Looking at individual brands, Microsoft phishing was most common on Tuesday and Thursday, and like past quarters, virtually nonexistent on weekends. Further illustrating the prevalence of Microsoft phishing on weekdays, Microsoft was the #1 phished brand on 71% of the 91 weekdays in Q2, followed by Facebook (18%) and PayPal (11%). Given the focus on Office 365 phishing, hackers try to take advantage of professionals being in the office and active on email during the week to increase their odds of success.

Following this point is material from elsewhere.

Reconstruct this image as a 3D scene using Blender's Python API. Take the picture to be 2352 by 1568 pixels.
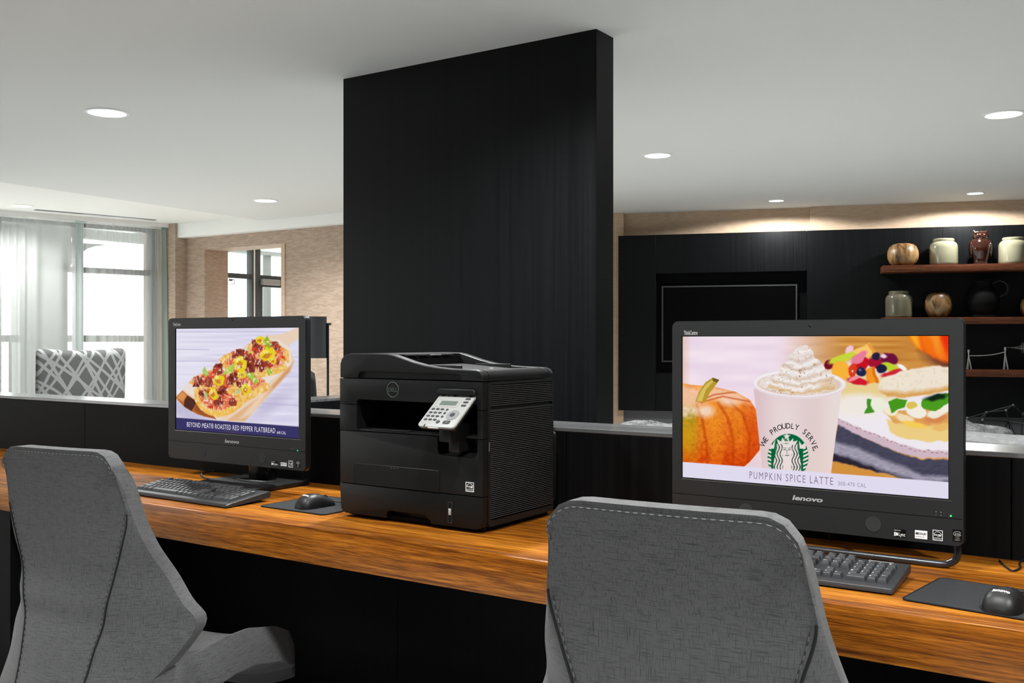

PayPal phishing was most common on Monday and Friday, though, interestingly, PayPal was the #1 phished brand on 54% of weekend days. Facebook phishing was most prevalent on Wednesday and Friday, Netflix on Monday and Wednesday, and Bank of America on Tuesday and Thursday. The main outlier in the top 10 was CIBC phishing, which peaked on Saturday and Sunday in Q2. As we’ve reported in the past, phishers often target bank customers on weekends, when branches and customer service lines are closed. This makes it harder to verify whether the request is legitimate.

Phishing: weekday vs. weekend

MSPs: use Phishers’ Favorites to educate and protect your clients

For MSPs, Phishers’ Favorites presents a wealth of data to educate your clients on the dynamic threat landscape and how it’s continuously evolving. You can highlight which brand impersonations are on the rise and show recent examples of attacks. Ultimately, this could facilitate an opportunity to reassess the client’s existing email security controls and position a solution like Vade Secure for Office 365 to augment Office 365’s native protection with AI-based threat detection and auto-remediation.